Whiting, Oasis to merge

March 7, 2022
Whiting Petroleum and Oasis Petroleum have agreed to merge to create an oil producer with a Williston basin acreage position of 972,000 net acres across North Dakota and Montana and combined fourth-quarter 2021 production of 167,800 boe/d.

Whiting Petroleum Corp. and Oasis Petroleum Inc. have agreed to merge to create an oil producer with a Williston basin acreage position of 972,000 net acres across North Dakota and Montana and combined fourth-quarter 2021 production of 167,800 boe/d (3-stream, 97,300 b/d oil).

The combine will be based in Houston, retain an office in Denver "for the foreseeable future," and will operate under a new name, yet to be disclosed. Lynn Peterson, Whiting’s president and chief executive officer, will serve as executive chair of the board of the combined company. Danny Brown, Oasis’ chief executive officer, will serve as president and chief executive officer and as a member of the board.
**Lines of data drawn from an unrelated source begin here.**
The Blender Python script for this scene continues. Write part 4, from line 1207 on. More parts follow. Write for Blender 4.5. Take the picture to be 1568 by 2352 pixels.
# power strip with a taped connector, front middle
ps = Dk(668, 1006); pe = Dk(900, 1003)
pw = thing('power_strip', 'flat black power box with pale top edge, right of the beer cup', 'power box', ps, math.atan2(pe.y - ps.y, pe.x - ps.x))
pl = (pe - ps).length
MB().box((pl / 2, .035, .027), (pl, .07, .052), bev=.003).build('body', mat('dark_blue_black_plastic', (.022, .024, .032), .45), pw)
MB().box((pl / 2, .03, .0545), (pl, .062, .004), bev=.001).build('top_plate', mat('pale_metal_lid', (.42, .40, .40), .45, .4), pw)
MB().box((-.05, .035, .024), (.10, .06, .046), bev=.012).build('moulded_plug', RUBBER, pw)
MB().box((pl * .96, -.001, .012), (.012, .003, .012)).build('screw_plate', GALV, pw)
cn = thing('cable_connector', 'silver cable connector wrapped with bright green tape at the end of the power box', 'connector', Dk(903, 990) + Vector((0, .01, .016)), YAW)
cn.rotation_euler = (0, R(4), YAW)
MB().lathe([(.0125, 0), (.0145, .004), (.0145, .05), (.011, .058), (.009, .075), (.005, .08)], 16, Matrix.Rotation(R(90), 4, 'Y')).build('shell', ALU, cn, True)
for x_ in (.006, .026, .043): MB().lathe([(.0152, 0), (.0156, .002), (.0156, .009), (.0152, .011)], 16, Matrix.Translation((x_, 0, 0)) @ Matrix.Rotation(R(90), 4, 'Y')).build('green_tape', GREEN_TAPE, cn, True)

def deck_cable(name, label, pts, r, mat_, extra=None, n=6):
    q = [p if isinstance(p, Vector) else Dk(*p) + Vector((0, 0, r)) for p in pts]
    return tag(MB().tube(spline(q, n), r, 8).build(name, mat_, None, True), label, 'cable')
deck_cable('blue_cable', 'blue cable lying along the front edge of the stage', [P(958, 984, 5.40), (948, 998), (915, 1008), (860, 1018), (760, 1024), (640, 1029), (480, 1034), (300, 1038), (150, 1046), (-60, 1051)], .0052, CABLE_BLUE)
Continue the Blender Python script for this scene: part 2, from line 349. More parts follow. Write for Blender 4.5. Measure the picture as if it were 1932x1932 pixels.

In 2022, the combine expects to produce 164,000-169,000 boe/d and generate $1.2 billion of free cash flow and a reinvestment rate below 40% at $85/bbl WTI and $3.50/MMbtu NYMEX gas with investment of $655-695 million. The combine plans to run four rigs and target 108-110 gross operated well completions with a focus on South Nesson, Sanish, Indian Hills/City of Williston, FBIR, Foreman Butte, and Cassandra areas. 

Administrative and operational cost synergies of $65 million on an annual basis are expected by second-half 2023.

Upon closing, expected in this year's second half, the board of directors will consist of 10 directors, comprising four independent directors from the current Whiting board, as well as Peterson, and four independent directors from the current Oasis board, along with Brown.

The remainder of the company’s leadership team includes Michael Lou, Oasis’ chief financial officer, Chip Rimer, Whiting’s chief operating officer, and Scott Regan, Whiting’s general council, who will serve in their respective capacities in the combined company.

Under terms of the agreement, Whiting shareholders will receive 0.5774 shares of Oasis common stock and $6.25 in cash for each share of Whiting common stock owned. Oasis shareholders will receive a special dividend of $15.00/share. The combined company will have an enterprise value of about $6.0 billion. Whiting shareholders will own about 53% and Oasis shareholders will own about 47% of the combined company on a fully diluted basis.